Michel Sparer, un homme de mots et de parole
Jean-Paul Dutrisac, Thomas Mulcair, René Villemure
Un homme de mots et de parole, un homme hors du commun nous a récemment quittés, sans faire de bruit, comme à son habitude.
Michel Sparer, un artisan de la première heure de la francophonie, était le rédacteur de la Charte de la langue française.
Michel était un jurilinguiste, c’est-àdire un rédacteur de lois. Il était un de ces hommes discrets, qui demeurent à l’arrière-scène, mais aussi un de ceux qui mettent en forme les changements sociaux qui laissent des traces. Michel se faisait un devoir et avait une fierté d’utiliser le bon mot, sur le bon ton, au bon moment. Ce qui, de nos jours, est devenu une qualité rare.
Pendant plus de 30 ans, Michel a enseigné la rédaction et la traduction des lois à l’université. Il est d’ailleurs le coauteur d’un manuel de référence (toujours d’actualité en 2018) intitulé «Rédaction des lois: rendez-vous du droit et de la culture».
Michel a toujours démontré un amour de la langue française dans chaque mot; il était de ceux qui croyaient que la culture et la langue devaient impérativement être des composantes de la rédaction des lois.
Québécois d’adoption, francophile convaincu, Michel a été un pionnier de la rédaction législative; il croyait qu’il fallait penser avec la francophonie avant de débuter la rédaction d’un texte de loi.
Passionné de langues et de linguistique, Michel a plaidé avec éloquence afin que les lois du Québec soient rédigées dans la tradition du droit civil français plutôt que dans un style inspiré de la Common Law anglaise. Ce qui fut fait.
Il a, dans la foulée, gravé encore plus profondément son empreinte sur la francophonie en étant l’artisan de la traduction en français des lois de l’Ontario et du Manitoba.
Toutefois, c’est à titre de Directeur des communications puis de Secrétaire général de l’Office des professions - organisme gouvernemental important de protection du public - que Michel a laissé une empreinte indélébile. Grâce à sa profonde connaissance du secteur, à son approche bienveillante et prudente ainsi qu’à sa suprême compétence en rédaction de discours. Michel aura été le conseiller de choix de plusieurs présidents de l’Office.
Rédacteur de nombreuses allocutions, notamment dans le domaine des professions, Michel, par sa pertinence du texte et par sa poésie des mots, prêtait parole et donnait le sens au discours. Michel souriait souvent, discrètement, lorsqu’il entendait ses mots écrits pour l’un être répétés par un autre.
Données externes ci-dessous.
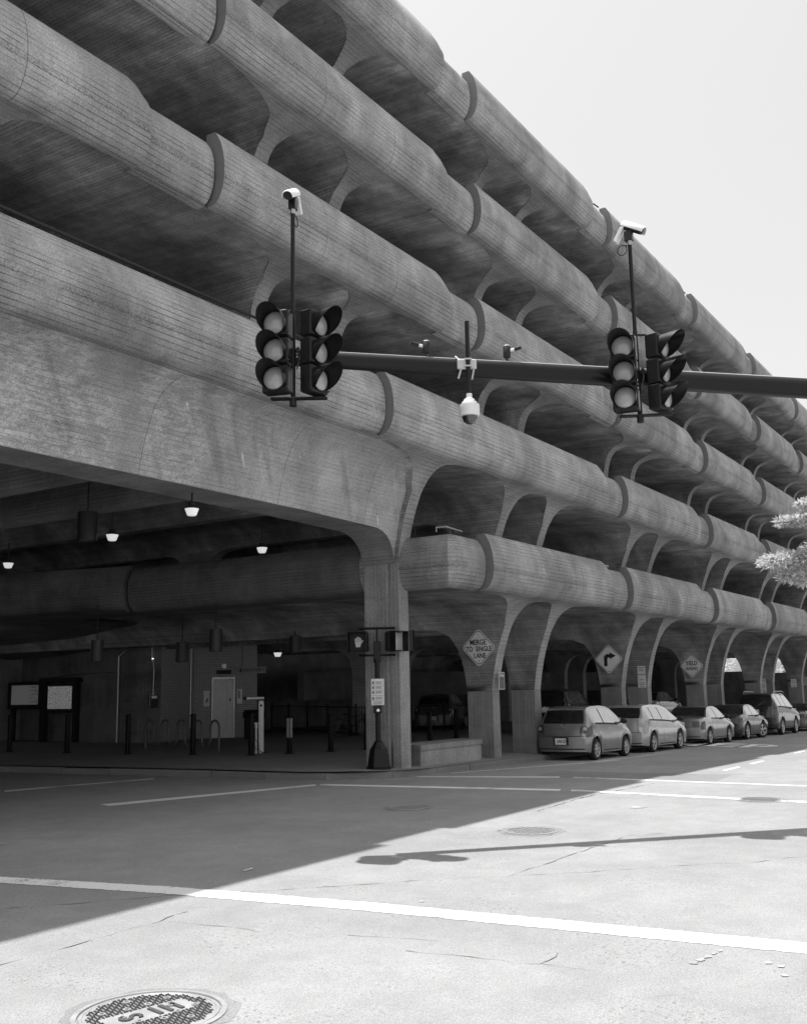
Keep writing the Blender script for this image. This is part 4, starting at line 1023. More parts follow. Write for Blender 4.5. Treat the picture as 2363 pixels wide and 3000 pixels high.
# ------------------------------------------------------------------ mast arm and traffic signals
AP = [Vector((10.39, 8.41, 6.45)), Vector((16.26, 2.95, 6.45))]
adir = (AP[1] - AP[0]).normalized()
mast_base = AP[1] + adir * 3.0
e = empty('signal_mast', (mast_base.x, mast_base.y, 0), 0, 'thick black horizontal mast arm crossing the picture with traffic lights', 'mast')
mb = MB(); L_ = (mast_base - AP[0]).length; q0 = AP[0] - Vector(e.location)
mb.tube([tuple(q0 + adir * s_) for s_ in (0, L_ * .5, L_)], [.115, .15, .18], 16)
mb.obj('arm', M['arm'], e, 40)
mb = MB(); mb.tube([tuple(q0 - adir * .03), tuple(q0)], .125, 16); mb.obj('end_cap', M['black'], e, 40)
mb = MB(); mb.tube([(0, 0, 0), (0, 0, mast_base.z + .5)], [.24, .18], 16); mb.tube([(0, 0, 0), (0, 0, .3)], .36, 8); mb.obj('pole', M['black'], e, 40)
Lk = {'lens': M['lens']}
def head(parent, loc, rz, nsec=3, s=.385):
    """one three-section signal face, lenses looking along local -Y"""
    h = empty('signal_head', loc, rz); h.parent = parent
    w = .185
    for i in range(nsec):
        z = -i * s
        mb = MB(); mb.box(-w, w, 0.0, .20, z - s + .006, z - .006, .02); sec = mb.obj('housing', M['black'], h)
        cz = z - s / 2
        mb = MB(); mb.lathe([(.172, .0), (.172, -.018), (.158, -.02), (.158, 0)], 32, (0, 0, cz), 'y'); mb.obj('door_ring', M['black'], sec, 40)
        mb = MB(); mb.lathe([(.156, -.005), (.13, -.028), (.09, -.044), (.045, -.053), (0.0001, -.056)], 32, (0, 0, cz), 'y'); mb.obj('lens', M['lens'], sec, 60)
        mb = MB(); rows = []
        rad = .170; thk = .003
        for k in range(29):
            th = (k / 28 - .5) * 2 * R(138); c_ = math.cos(th / 2); ln = .02 + .31 * max(0, (math.cos(th) + .72) / 1.72) ** .75
            fl = 1.08
            sx, sz = math.sin(th), math.cos(th)
            rows.append([(rad * sx, 0, cz + rad * sz), (rad * 1.07 * sx, -ln * .5, cz + rad * 1.07 * sz), (rad * fl * sx, -ln, cz + rad * fl * sz), ((rad * fl - thk) * sx, -ln, cz + (rad * fl - thk) * sz), ((rad - thk) * sx, 0, cz + (rad - thk) * sz)])
        mb.grid(rows); mb.obj('visor', M['black'], sec, 50)
        for bx_, bz_ in ((w, z - .06), (w, z - s + .06)):
            mb = MB(); mb.lathe([(.012, -.02), (.012, .02), (0, .021)], 8, (bx_, .01, bz_), 'y'); mb.obj('wing_bolt', M['chrome'], sec)
    return h
def signal(c, yaw, label, camyaw, hoodlab, dz=0., ck=1.):
    """c = point on arm; heads hang either side of a vertical pole"""
    e = empty('traffic_signal', c, yaw, label, 'traffic light')
    mb = MB(); mb.tube([(0, 0, -.66), (0, 0, .68)], .035, 10); mb.tube([(0, 0, .68), (0, 0, 2.05)], .030, 10); mb.obj('pole', M['black'], e, 40)
    mb = MB()
    mb.tube([(-.30, -.10, .60), (-.02, 0, .62), (.34, .0, .60)], .018, 8); mb.box(-.30, .46, -.05, .05, -.63, -.60, .008); mb.tube([(0, 0, -.72), (0, 0, -.6)], .05, 10); mb.tube([(-.3, 0, .6), (-.3, 0, .56)], .02, 6); mb.obj('bracket', M['black'], e, 30)
    mb = MB(); mb.box(-.05, .06, .02, .12, -.03, .03); mb.box(-.05, .06, .02, .12, .08, .12); mb.tube([(.07, .02, .12), (.09, .02, -.02), (.05, .02, -.2)], .012, 6); mb.lathe([(.03, -.05), (.03, .05), (0, .06)], 10, (.07, 0, .06), 'y'); mb.obj('clamp', M['steel'], e)
    head(e, (-.225, -.2, .575), R(-16)); head(e, (.37, -.12, .575), R(55))
    mb = MB(); mb.tube([(.04, .06, .02), (.1, .0, -.12), (.16, -.06, -.2), (.22, -.06, -.1), (.24, -.04, .02)], .011, 6, False); mb.tube([(-.02, .06, .1), (-.06, -.0, .24), (-.12, -.08, .3), (-.15, -.1, .2)], .010, 6, False); mb.obj('cable', M['rubber'], e, 60)
    # detector camera on top
    d = empty('detection_camera', (0, 0, 2.05)); d.parent = None
    d.location = Vector(c) + Vector((0, 0, 2.05)); d.rotation_euler = (0, 0, camyaw); tag(d, hoodlab, 'camera'); d.scale = (.86, .86, .86)
    def tilt(mb_):
        c_, s_ = math.cos(R(30)), math.sin(R(30)); mb_.v = [(v[0], v[1] * c_ - (v[2] - .25) * s_ * 1, .25 + (v[2] - .25) * c_ + v[1] * s_) for v in mb_.v]; return mb_
    mb = MB(); rows = []
    for yy, r_ in ((-.27, .09), (-.25, .10), (-.05, .105), (.12, .105), (.16, .09)):
        rows.append([(r_ * math.sin(a), yy, .30 + r_ * math.cos(a)) for a in [R(x) for x in range(-100, 101, 20)]])
    mb.grid(rows)
    rows2 = [[(p_[0] * .93, p_[1], p_[2] - .006) for p_ in r__] for r__ in rows]; mb.grid(rows2); mb.grid([rows[0], rows2[0]]); mb.grid([rows[-1], rows2[-1]])
    tilt(mb).obj('sun_hood', M['white'], d, 50)
    mb = MB(); mb.box(-.075, .075, .10, .16, -.02, .26, .01); tilt(mb).obj('rear_cover', M['white'], d)
    mb = MB(); mb.lathe([(.075, -.22), (.078, .10), (0, .1)], 16, (0, 0, .32), 'y'); mb.lathe([(.075, -.22), (0, -.218)], 16, (0, 0, .32), 'y'); tilt(mb).obj('camera_body', M['mattblack'], d, 40)
    mb = MB(); mb.box(-.06, .06, -.06, .08, .06, .24, .01); mb.obj('mount', M['blackmetal'], d)
    mb = MB(); mb.tube([(0, 0, -.02), (0, 0, .07)], .045, 10); mb.obj('collar', M['steel'], d, 40)
    mb = MB(); mb.tube([(.0, .14, .02)] + [(.0, .14 + .085 * math.sin(a), -.08 + .085 * math.cos(a) * 1.1) for a in [k * 6.283 / 14 for k in range(15)]] + [(.0, .03, -.02)], .009, 6); mb.obj('cable', M['rubber'], d, 60)
    return e
SIGS = [((10.29, 8.34, 6.45), (14.0, 4.86, 6.45))]
(s1, s2) = SIGS[0]
yaw0 = math.atan2(-right.x * 0 + right.y, right.x)        # roughly facing the camera
signal(s1, yaw0, 'left pair of black three lens traffic lights at the arm end', yaw0 + R(-14), 'white hooded detection camera on the pole above the left traffic lights')
signal(s2, yaw0 + R(-6), 'right pair of black three lens traffic lights on the mast arm', yaw0 + R(60), 'white hooded detection camera above the right traffic lights, against the sky')
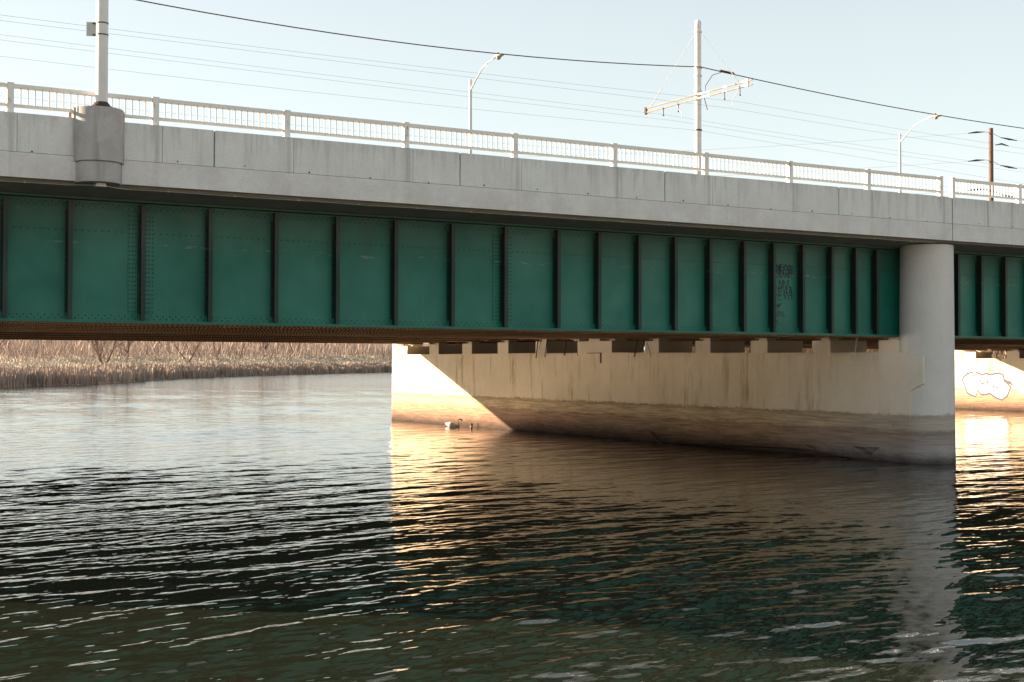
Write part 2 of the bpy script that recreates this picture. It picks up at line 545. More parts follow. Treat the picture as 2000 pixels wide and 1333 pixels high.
# ------------------------------------------------------------------ river
def build_river():
    # rings round the photographer's bank: fine ripples where they can be seen, coarser further out
    r = [2.0]
    while r[-1] < 3000:
        x = r[-1]
        if x < 10: d = 0.5
        elif x < 110: d = max(0.035, 0.0022 * x)
        elif x < 380: d = 0.24 + (x - 110) * 0.004
        else: d = 1.3 + (x - 380) * 0.04
        r.append(x + d)
    r = np.array(r)
    a0 = math.atan2(fwd.y, fwd.x)
    dense = np.linspace(-0.47, 0.47, 430)
    coarse = np.linspace(0.47, 2 * math.pi - 0.47, 70)[1:-1]
    ang = a0 + np.concatenate([dense, coarse])
    na, n_r = len(ang), len(r)
    X = CX + r[:, None] * np.cos(ang)[None, :]
    Y = CY + r[:, None] * np.sin(ang)[None, :]
    Z = np.zeros_like(X)
    step = np.gradient(r)[:, None]
    gust = 0.82 + 0.16 * np.sin(0.93 * X + 0.41 * Y) * np.sin(0.37 * X - 0.71 * Y + 1) + 0.22 * np.sin(0.21 * X + 0.13 * Y + 1) + 0.2 * np.sin(-0.11 * X + 0.31 * Y) + 0.12 * np.sin(0.5 * X - 0.23 * Y + 2)
    for i in range(96):
        lam = math.exp(nr.uniform(math.log(0.22), math.log(2.4)))
        th = math.radians(107) + nr.normal(0, 0.28 if lam > 0.7 else 0.48)
        kx, ky = 2 * math.pi / lam * math.cos(th), 2 * math.pi / lam * math.sin(th)
        slope = 0.0070 * (lam / 0.9) ** -0.25
        a = slope * lam / (2 * math.pi)
        ph = kx * X + ky * Y + nr.uniform(0, 6.28)
        keep = np.clip((lam - 2.2 * step) / (2.0 * step), 0, 1)
        Z += a * keep * (np.sin(ph) + 0.18 * np.cos(2 * ph))
    for i in range(34):                               # short wind ripples, less aligned
        lam = math.exp(nr.uniform(math.log(0.18), math.log(0.5)))
        th = math.radians(104) + nr.normal(0, 0.65)
        kx, ky = 2 * math.pi / lam * math.cos(th), 2 * math.pi / lam * math.sin(th)
        keep = np.clip((lam - 2.2 * step) / (2.0 * step), 0, 1)
        patch = 0.6 + 0.5 * np.sin(0.31 * X - 0.17 * Y + i) * np.sin(0.23 * Y + 0.6 * i)
        Z += 0.0066 * lam / (2 * math.pi) * keep * patch * np.sin(kx * X + ky * Y + nr.uniform(0, 6.28))
    fade = np.clip((430 - r) / 180, 0, 1)[:, None] * np.clip((r - 3) / 5, 0, 1)[:, None]
    Z *= gust * fade
    verts = np.stack([X, Y, Z], -1).reshape(-1, 3)
    i = np.arange(n_r - 1)[:, None] * na
    j = np.arange(na)[None, :]
    k = (j + 1) % na
    faces = np.stack([i + j, i + na + j, i + na + k, i + k], -1).reshape(-1, 4)[:, ::-1]
    o = fast_mesh('river', verts, faces, 'water', None, True)
    if o.data.polygons[0].normal.z < 0:
        o.data.flip_normals()
    tag(o, 'rippled murky river reflecting the bridge and sky', None, None, 'structure')
build_river()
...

Fondateur de l’Association pour l’usage et le soutien de la langue française, de «Québec dans le monde», ayant participé aux travaux du Conseil supérieur de la langue française, à l’orientation de l’Office québécois de la langue française ainsi qu’à la naissance de l’Ordre professionnel des traducteurs, terminologues et interprètes agréés du Québec, Michel avait une conception humaniste de la francophonie, une conception culturelle, où les valeurs de la francophonie devaient être prises en compte lors de l’élaboration de lois.
Michel a de plus, au fil de sa longue carrière publique, contribué à structurer la rédaction des lois hors de nos frontières, notamment au Burundi et en Côte d’Ivoire. Il savait que la politique et la législation linguistiques sont des choses délicates qui déchaînent facilement les passions.
Son style diplomatique, empreint de clarté, de concision et d’élégance nous a toujours fait penser qu’il parlait en italique. Michel avait une fierté de la francophonie qu’il désirait transmettre.
Enfin, Michel a mené au cours des dernières années une lutte acharnée afin que les employés québécois oeuvrant au Québec dans des secteurs qui étaient sous juridiction fédérale, puissent bénéficier des mêmes droits linguistiques, protégés par la Charte, et soient en mesure de recevoir leurs directives de travail en français plutôt qu’en anglais. À notre plus grande tristesse, ce débat demeure irrésolu.
Malgré ce dernier point, jusqu’à son dernier souffle, Michel aura gravé une empreinte durable sur la francophonie et sur le monde des professions.
«Vivre, c’est être utile aux autres», écrivait Sénèque. Michel nous l’a amplement démontré.
Ainsi, sans nécessairement le savoir, francophones et francophiles, nous sommes tous des héritiers de Michel Sparer.